Sunday 15 May 2016

There is no faking democracy


A report form Eurobarometer suggests Brits know less about the EU than anyone else. That to me is a seriously good reason to leave. Without an engaged public you cannot possibly have a functioning democracy. To have a democracy you need a demos, and the lack of engagement in the EU is all the proof you need that there is no such thing. The proof of the pudding is that British culture is still centred around Westminster even though the EU is the supreme government for Europe. No engagement programmes from the centre is ever going to fix that.

Some remark that it would help if the British media covered the EU on a regular basis with accurate factual coverage but that is simply not going to happen.

The problem for our media is that much of what the EU does is hugely issue focussed, requires background expertise and would require actual journalists to make sense of it. Except there is no profit in that kind of journalism. Our newspapers are now more part of the entertainment industry, with Westminster reporting increasingly losing any distinction from any other celebrity gossip. That issue focussed politics is suffering is not just an EU problem.

But then europhiles have no right to complain. Media follows what it perceives to be power, and the EU, in collusion with our own government, has always sought to downplay perceptions that the EU is a government. So what we have is European administration instead of democracy.

This is a problem think tanks have been grappling with for decades. How does one make the EU a democracy. They continue to bark up the wrong tree, thinking the answer lies in the introduction of more voting rituals and raising awareness, but you can't force the public to be interested. You can lead a horse to water but you can't make it think. And so it must be exasperating for those who do want to reform the EU into a democracy. But the stark fact they cannot face up to is the fact that democracies cannot be artificially created. There must be a common binding that spans all generations and demographics.

The EU had hoped that freedom of movement would mean our young would make transnational connections. This has happened but it's never really going to happen for the Brits. It's mono-directional. The world comes to us. The young in Bulgaria learn English. The young in the UK do not learn Bulgarian. The language barrier is its own obstacle.

It's why I have no real interest in living and working in Europe. What the EU is offering, I and many like me simply don't want. Give us visaless access to Canada and the anglosphere and we might think differently. And is this because we're dismal little Englanders? Not really. There's just no real commercial advantage in learning Bulgarian on Swedish.
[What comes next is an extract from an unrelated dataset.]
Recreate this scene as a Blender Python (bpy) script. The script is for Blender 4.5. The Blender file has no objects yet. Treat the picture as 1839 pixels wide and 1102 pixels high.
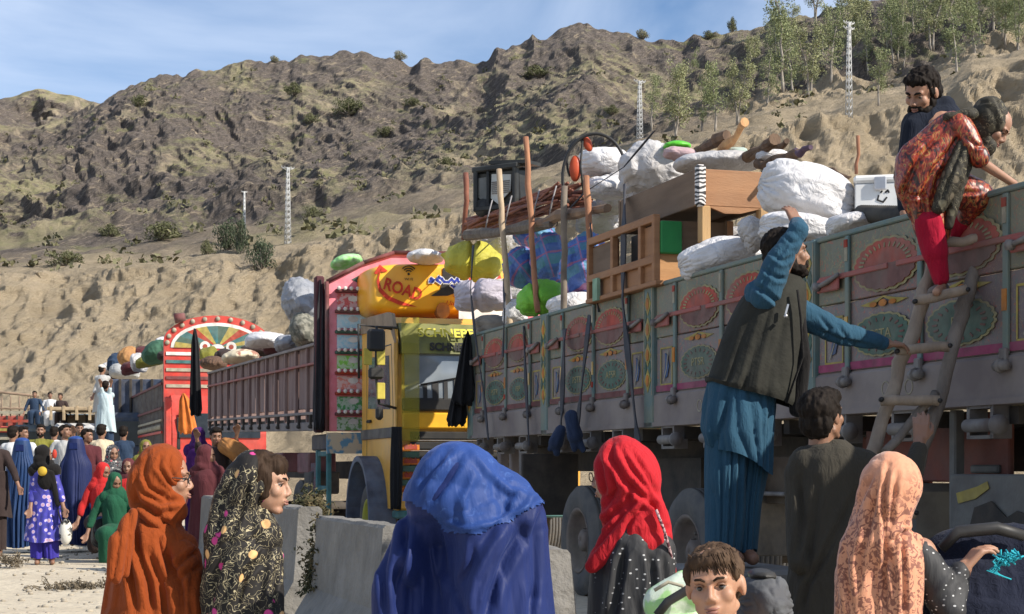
import bpy, bmesh, math, random
import numpy as np
from mathutils import Vector, Matrix, Euler

# ---------------------------------------------------------------- camera, sky, sun
SC = bpy.context.scene
R = math.radians
F, CX, HY, CH = 3100.0, 919.5, 845.0, 1.19      # focal length, centre, horizon (in 1839 px units), eye height
cd = bpy.data.cameras.new("camera")
cam = bpy.data.objects.new("camera", cd)
SC.collection.objects.link(cam)
cam.location = (0, 0, CH)
cam.rotation_euler = (R(90), 0, 0)
cd.sensor_width = 36
cd.lens = F / 1839 * 36
cd.shift_y = (HY - 551) / 1839
cd.clip_start = 0.1
cd.clip_end = 6000
SC.camera = cam

SUN_AZ, SUN_EL = R(118), R(36)                    # clockwise from +Y
world = bpy.data.worlds.new("World")
SC.world = world
world.use_nodes = True
nt = world.node_tree
nt.nodes.clear()
wo = nt.nodes.new("ShaderNodeOutputWorld")
bg = nt.nodes.new("ShaderNodeBackground")
sky = nt.nodes.new("ShaderNodeTexSky")
sky.sky_type = 'NISHITA'
sky.sun_disc = False
sky.sun_elevation = SUN_EL
sky.sun_rotation = SUN_AZ
sky.altitude = 1200
sky.air_density = 1.0
sky.dust_density = 0.25
sky.ozone_density = 4.5
tc = nt.nodes.new("ShaderNodeTexCoord")
mp = nt.nodes.new("ShaderNodeMapping"); mp.inputs['Scale'].default_value = (1.2, 1.2, 4.0)
mp.inputs['Rotation'].default_value = (0, R(10), 0)
nz = nt.nodes.new("ShaderNodeTexNoise"); nz.inputs['Scale'].default_value = 2.6; nz.inputs['Detail'].default_value = 7
nz.inputs['Distortion'].default_value = 0.6
rp = nt.nodes.new("ShaderNodeValToRGB")
rp.color_ramp.elements[0].position = 0.36; rp.color_ramp.elements[0].color = (0, 0, 0, 1)
rp.color_ramp.elements[1].position = 0.70; rp.color_ramp.elements[1].color = (.85, .85, .85, 1)
mx = nt.nodes.new("ShaderNodeMix"); mx.data_type = 'RGBA'
mx.inputs['B'].default_value = (6.4, 7.2, 8.6, 1)
nt.links.new(tc.outputs['Generated'], mp.inputs['Vector'])
nt.links.new(mp.outputs['Vector'], nz.inputs['Vector'])
nt.links.new(nz.outputs['Fac'], rp.inputs['Fac'])
nt.links.new(rp.outputs['Color'], mx.inputs['Factor'])
nt.links.new(sky.outputs['Color'], mx.inputs['A'])
nt.links.new(mx.outputs['Result'], bg.inputs['Color'])
bg.inputs['Strength'].default_value = 0.1
nt.links.new(bg.outputs['Background'], wo.inputs['Surface'])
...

As much as the EU wants to be the supreme government of Europe and loved for it, it's a pipedream. What that has no popular demand. You can see it in euro election turnouts that any polls are just an opinion poll on the EU. It's why we end up sending Ukip drongos. The EU is a solution to a problem we don't have and nobody is asking for it. That's why the Remain camp have to scare us to death. There just isn't a persuasive argument that it's a good thing - only that it's difficult to leave.

That, however, is not a good enough reason to stay. Like I say, the problem with voter disconnect is not solely a UK thing. Throughout the public are growing weary with the political stalemate and even if Leave doesn't win the referendum, that discontentment will grow. A remain vote doesn't fix anything, nor is it a vote of confidence in the EU. All it will prove is that fearmongering works. The resentment will not melt away and will only fester until there is real reform.

That is why I'm voting to leave. I'm tired of politics as it is. EU membership means too much of our policy is decided elsewhere and set in stone. Government can no longer respond to change or meet the democratic will. It can't even meet us half way. Brexit is that catalyst. It is a reboot and it will mean sweeping changes to how things get done for the first time on forty years. A vote to remain is to keep a system in tact which needs to reform but won't.

If we want to see real engagement in politics then our politics must be responsive and must transcend dismal administration. To get that, politics must be relevant to the people. The EU never will be which is why even the Brexit debate fails to excite even this close to the referendum. There is no faking democracy and while we may tolerate the absence of it for a little economic security, there will come a time soon where we have need of it again. And when that happens that will spell the end of Britain's experimentation with political integration. Government must always be for the people rather than for the convenience of government. The people will not tolerate it any other way.